### [Goal of the exercise]
Every line below is to be quoted exactly, with nothing added or dropped.

### [Records to use]
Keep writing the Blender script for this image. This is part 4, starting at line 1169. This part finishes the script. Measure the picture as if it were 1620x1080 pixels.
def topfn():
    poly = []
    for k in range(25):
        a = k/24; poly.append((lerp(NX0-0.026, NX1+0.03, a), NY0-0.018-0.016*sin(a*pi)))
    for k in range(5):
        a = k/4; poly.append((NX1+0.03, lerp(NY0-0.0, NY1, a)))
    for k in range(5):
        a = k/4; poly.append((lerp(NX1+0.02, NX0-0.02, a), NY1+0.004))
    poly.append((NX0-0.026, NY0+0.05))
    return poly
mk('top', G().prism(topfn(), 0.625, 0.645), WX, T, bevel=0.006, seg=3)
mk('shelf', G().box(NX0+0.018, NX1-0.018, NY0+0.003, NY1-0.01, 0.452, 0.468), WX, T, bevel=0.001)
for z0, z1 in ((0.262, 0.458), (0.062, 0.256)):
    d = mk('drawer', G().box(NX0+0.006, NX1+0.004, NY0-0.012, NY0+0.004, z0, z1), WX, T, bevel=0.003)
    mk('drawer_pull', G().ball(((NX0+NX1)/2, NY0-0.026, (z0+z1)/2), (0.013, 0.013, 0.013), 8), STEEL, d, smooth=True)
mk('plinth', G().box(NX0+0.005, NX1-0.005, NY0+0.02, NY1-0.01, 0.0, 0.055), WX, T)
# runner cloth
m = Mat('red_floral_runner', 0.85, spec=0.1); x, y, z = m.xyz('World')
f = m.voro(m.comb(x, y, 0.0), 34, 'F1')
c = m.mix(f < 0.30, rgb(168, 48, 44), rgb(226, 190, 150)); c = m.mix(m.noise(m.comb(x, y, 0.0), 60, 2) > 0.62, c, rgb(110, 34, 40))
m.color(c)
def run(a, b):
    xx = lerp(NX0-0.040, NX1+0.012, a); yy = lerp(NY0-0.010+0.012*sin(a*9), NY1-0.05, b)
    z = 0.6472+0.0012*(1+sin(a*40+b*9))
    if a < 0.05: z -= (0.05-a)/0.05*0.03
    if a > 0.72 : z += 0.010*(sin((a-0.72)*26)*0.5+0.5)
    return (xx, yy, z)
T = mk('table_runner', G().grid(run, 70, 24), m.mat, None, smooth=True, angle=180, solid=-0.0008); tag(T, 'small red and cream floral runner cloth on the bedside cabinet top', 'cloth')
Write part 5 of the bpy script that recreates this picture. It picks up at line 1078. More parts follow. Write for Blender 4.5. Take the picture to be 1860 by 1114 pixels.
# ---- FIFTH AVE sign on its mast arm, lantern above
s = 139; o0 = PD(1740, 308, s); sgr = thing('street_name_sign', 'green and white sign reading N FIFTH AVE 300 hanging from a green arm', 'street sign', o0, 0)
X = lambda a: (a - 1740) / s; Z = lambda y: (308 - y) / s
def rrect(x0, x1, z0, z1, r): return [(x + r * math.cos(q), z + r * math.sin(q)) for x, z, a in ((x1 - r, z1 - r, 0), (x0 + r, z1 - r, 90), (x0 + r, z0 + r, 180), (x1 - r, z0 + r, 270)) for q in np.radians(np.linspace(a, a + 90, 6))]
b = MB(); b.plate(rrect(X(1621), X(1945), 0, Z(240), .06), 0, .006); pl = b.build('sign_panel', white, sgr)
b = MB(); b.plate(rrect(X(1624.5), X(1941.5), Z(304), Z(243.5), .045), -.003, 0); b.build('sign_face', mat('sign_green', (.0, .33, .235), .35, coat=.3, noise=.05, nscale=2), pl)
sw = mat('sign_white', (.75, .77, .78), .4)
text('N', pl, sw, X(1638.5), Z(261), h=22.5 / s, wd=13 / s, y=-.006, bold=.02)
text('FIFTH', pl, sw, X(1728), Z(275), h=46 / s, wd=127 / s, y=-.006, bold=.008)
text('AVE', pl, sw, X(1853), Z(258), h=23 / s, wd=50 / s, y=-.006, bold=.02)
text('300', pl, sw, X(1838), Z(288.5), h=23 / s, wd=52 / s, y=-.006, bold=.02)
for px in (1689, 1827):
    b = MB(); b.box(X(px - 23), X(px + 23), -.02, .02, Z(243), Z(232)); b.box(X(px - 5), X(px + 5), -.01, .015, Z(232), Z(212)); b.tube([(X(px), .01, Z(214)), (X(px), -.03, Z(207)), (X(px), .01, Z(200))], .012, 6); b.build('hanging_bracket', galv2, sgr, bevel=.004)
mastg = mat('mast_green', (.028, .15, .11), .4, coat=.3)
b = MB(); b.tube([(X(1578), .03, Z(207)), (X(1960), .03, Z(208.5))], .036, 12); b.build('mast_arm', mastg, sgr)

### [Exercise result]
Keep writing the Blender script for this image. This is part 4, starting at line 1169. This part finishes the script. Measure the picture as if it were 1620x1080 pixels.
def topfn():
    poly = []
    for k in range(25):
        a = k/24; poly.append((lerp(NX0-0.026, NX1+0.03, a), NY0-0.018-0.016*sin(a*pi)))
    for k in range(5):
        a = k/4; poly.append((NX1+0.03, lerp(NY0-0.0, NY1, a)))
    for k in range(5):
        a = k/4; poly.append((lerp(NX1+0.02, NX0-0.02, a), NY1+0.004))
    poly.append((NX0-0.026, NY0+0.05))
    return poly
mk('top', G().prism(topfn(), 0.625, 0.645), WX, T, bevel=0.006, seg=3)
mk('shelf', G().box(NX0+0.018, NX1-0.018, NY0+0.003, NY1-0.01, 0.452, 0.468), WX, T, bevel=0.001)
for z0, z1 in ((0.262, 0.458), (0.062, 0.256)):
    d = mk('drawer', G().box(NX0+0.006, NX1+0.004, NY0-0.012, NY0+0.004, z0, z1), WX, T, bevel=0.003)
    mk('drawer_pull', G().ball(((NX0+NX1)/2, NY0-0.026, (z0+z1)/2), (0.013, 0.013, 0.013), 8), STEEL, d, smooth=True)
mk('plinth', G().box(NX0+0.005, NX1-0.005, NY0+0.02, NY1-0.01, 0.0, 0.055), WX, T)
# runner cloth
m = Mat('red_floral_runner', 0.85, spec=0.1); x, y, z = m.xyz('World')
f = m.voro(m.comb(x, y, 0.0), 34, 'F1')
c = m.mix(f < 0.30, rgb(168, 48, 44), rgb(226, 190, 150)); c = m.mix(m.noise(m.comb(x, y, 0.0), 60, 2) > 0.62, c, rgb(110, 34, 40))
m.color(c)
def run(a, b):
    xx = lerp(NX0-0.040, NX1+0.012, a); yy = lerp(NY0-0.010+0.012*sin(a*9), NY1-0.05, b)
    z = 0.6472+0.0012*(1+sin(a*40+b*9))
    if a < 0.05: z -= (0.05-a)/0.05*0.03
    if a > 0.72 : z += 0.010*(sin((a-0.72)*26)*0.5+0.5)
    return (xx, yy, z)
T = mk('table_runner', G().grid(run, 70, 24), m.mat, None, smooth=True, angle=180, solid=-0.0008); tag(T, 'small red and cream floral runner cloth on the bedside cabinet top', 'cloth')
Write part 5 of the bpy script that recreates this picture. It picks up at line 1078. More parts follow. Write for Blender 4.5. Take the picture to be 1860 by 1114 pixels.
# ---- FIFTH AVE sign on its mast arm, lantern above
s = 139; o0 = PD(1740, 308, s); sgr = thing('street_name_sign', 'green and white sign reading N FIFTH AVE 300 hanging from a green arm', 'street sign', o0, 0)
X = lambda a: (a - 1740) / s; Z = lambda y: (308 - y) / s
def rrect(x0, x1, z0, z1, r): return [(x + r * math.cos(q), z + r * math.sin(q)) for x, z, a in ((x1 - r, z1 - r, 0), (x0 + r, z1 - r, 90), (x0 + r, z0 + r, 180), (x1 - r, z0 + r, 270)) for q in np.radians(np.linspace(a, a + 90, 6))]
b = MB(); b.plate(rrect(X(1621), X(1945), 0, Z(240), .06), 0, .006); pl = b.build('sign_panel', white, sgr)
b = MB(); b.plate(rrect(X(1624.5), X(1941.5), Z(304), Z(243.5), .045), -.003, 0); b.build('sign_face', mat('sign_green', (.0, .33, .235), .35, coat=.3, noise=.05, nscale=2), pl)
sw = mat('sign_white', (.75, .77, .78), .4)
text('N', pl, sw, X(1638.5), Z(261), h=22.5 / s, wd=13 / s, y=-.006, bold=.02)
text('FIFTH', pl, sw, X(1728), Z(275), h=46 / s, wd=127 / s, y=-.006, bold=.008)
text('AVE', pl, sw, X(1853), Z(258), h=23 / s, wd=50 / s, y=-.006, bold=.02)
text('300', pl, sw, X(1838), Z(288.5), h=23 / s, wd=52 / s, y=-.006, bold=.02)
for px in (1689, 1827):
    b = MB(); b.box(X(px - 23), X(px + 23), -.02, .02, Z(243), Z(232)); b.box(X(px - 5), X(px + 5), -.01, .015, Z(232), Z(212)); b.tube([(X(px), .01, Z(214)), (X(px), -.03, Z(207)), (X(px), .01, Z(200))], .012, 6); b.build('hanging_bracket', galv2, sgr, bevel=.004)
mastg = mat('mast_green', (.028, .15, .11), .4, coat=.3)
b = MB(); b.tube([(X(1578), .03, Z(207)), (X(1960), .03, Z(208.5))], .036, 12); b.build('mast_arm', mastg, sgr)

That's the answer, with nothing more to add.